Não me refiro às folias que hoje abrem o carnaval 2024. As brincadeiras de Momo em nada se comparam, em malícia ou sequelas, àquelas jogadas em Brasília nos dias úteis do ano. As folias fiscais do Brasil oficial são as verdadeiras folias do diabo. O país segue enfeitiçado, desde longa data, pela ilusão de fazer a economia prosperar pelo mero avanço da gastança pública (“gasto é vida”, no dizer de uma ex-presidenta). Por quase cinco décadas, com essa fórmula mágica, temos só alcançado mais inflação, mais impostos e mais dívida. A esbórnia fiscal tornou o Orçamento federal uma coletânea de privilégios do tipo “meu pirão primeiro” que, não obstante, serve para manter de pé o arranjo politico-partidário da Constituição Federal de 1988, apelidado de estado democrático de direito.

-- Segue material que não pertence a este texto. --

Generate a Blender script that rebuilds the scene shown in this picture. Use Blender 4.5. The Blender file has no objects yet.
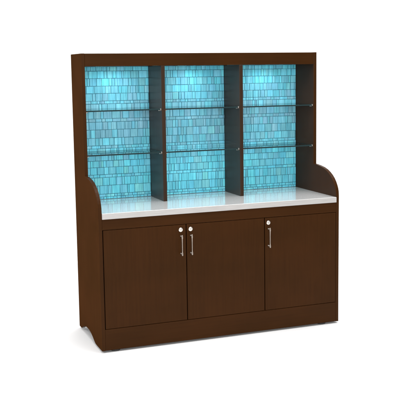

Um regime político que produz malefícios fiscais tão evidentes contra os cidadãos que pagam a conta no fim do dia não merece a definição de democracia. O ano de 1979 marca o avanço desse reinado obscuro, de subsídios a grupos, financiados por puxadinhos tributários odiosos, como a famigerada Cofins, criada nos idos de 1980, em nome do “tudo pelo social”. Não exagero nas tintas rubras deste satânico processo de empobrecimento secular do povo brasileiro. O país, literalmente, “está no vermelho”.



Nossas contas fiscais no vermelho têm três causas principais:


(1) origem administrativa, quando gastamos além da receita, sem nem perguntar por quê, quando empregamos no setor público sem calcular o custo de mais um servidor no longo prazo (seus benefícios e mordomias, quando ativo; sua aposentadoria, pensão e saúde, quando inativo);

(2) origem previdenciária, pelo vermelho estrutural dos vários planos existentes – os do INSS e dos múltiplos “regimes especiais”, sempre deficitários – cujos rombos são arcados pelos empregados “de carteira assinada” e, também, por todos nós, consumidores, através da Cofins embutida em cada produto ou serviço prestado;

(3) por fim, a origem financeira do déficit, sempre escamoteada da visão do público. O impacto dos altos juros que o Tesouro e Banco Central se conformam em pagar para rolar seus papéis no mercado, os encargos mais elevados do planeta, são excluídos da despesa “total” no Relatório do Banco Central. Essa última conta, a de juros da dívida pública, é mesmo endiabrada. Em 2023, o estouro superou os R$ 600 bilhões. Mas há outras fogueiras nesse inferno: a Previdência social do INSS consumiu R$ 900 bilhões, perfazendo um déficit, só nesta rubrica, de cerca de R$ 300 bi. É muita folia pra pouco diabo.

A manutenção do esqueleto do nosso Estado democrático de direito, significa, na prática, um gasto total – só no plano federal – próximo de R$ 2,8 Trilhões. Pior. Ano passado, esse gasto total cresceu nada menos que 19%, em completo desalinho com qualquer outro orçamento no setor privado que paga a conta (Gráfico).

O satanismo fiscal brasileiro ocorre de modo consentido e permanente. É obra de décadas de manipulação da percepção da população. O grosso dos eleitores parece convencido que é melhor apoiar mais um anúncio de gasto do governo por estarmos convencidos que nosso dia de sorte na fila dos benefícios ainda haverá de chegar.

A dissimulação faz parte da folia oficial. “Juros não se pagam, apenas se rolam”. Mas quais juros nunca se pagam? Ao falar de juros estamos questionando os mais profundos interesses do diabo. Se ele confessasse quanto custa “rolar” a dívida que queima os brasileiros na fogueira fiscal, saberíamos que o país não tem crescido o suficiente nem para tapar o buraco dos juros reais cobrados. O país paga juros perdendo em crescimento e empregos. De fato, os encargos financeiros “reais” da dívida federal se aproximaram de 6% ao ano. O Brasil mal consegue encostar na metade desse ritmo (3%) em termos de crescimento da sua sufocada economia. Ou seja, vamos deixando acumulados – ou seja, no “vermelho”, todos os anos – cerca de metade dos juros reais, fazendo engrossar a dívida como proporção do PIB do país.

Na matemática atroz da folia fiscal, o fogo do inferno é embalado pelos ventos constantes da política de interesses, vigiada pelos líderes políticos, para que o edifício de pactos paralelos – combinados, mas não escritos – não faça ruir a estrutura do prédio com os privilegiados dentro. Na perspectiva desse espetáculo de inferno fiscal, pouco nos resta além de sorrir, num esgalhar condescendente, diante da ingênua alegria do povo, nos poucos dias de feriado carnavalesco em que nossos pecados ainda não pagam juros nem penitência ao diabo.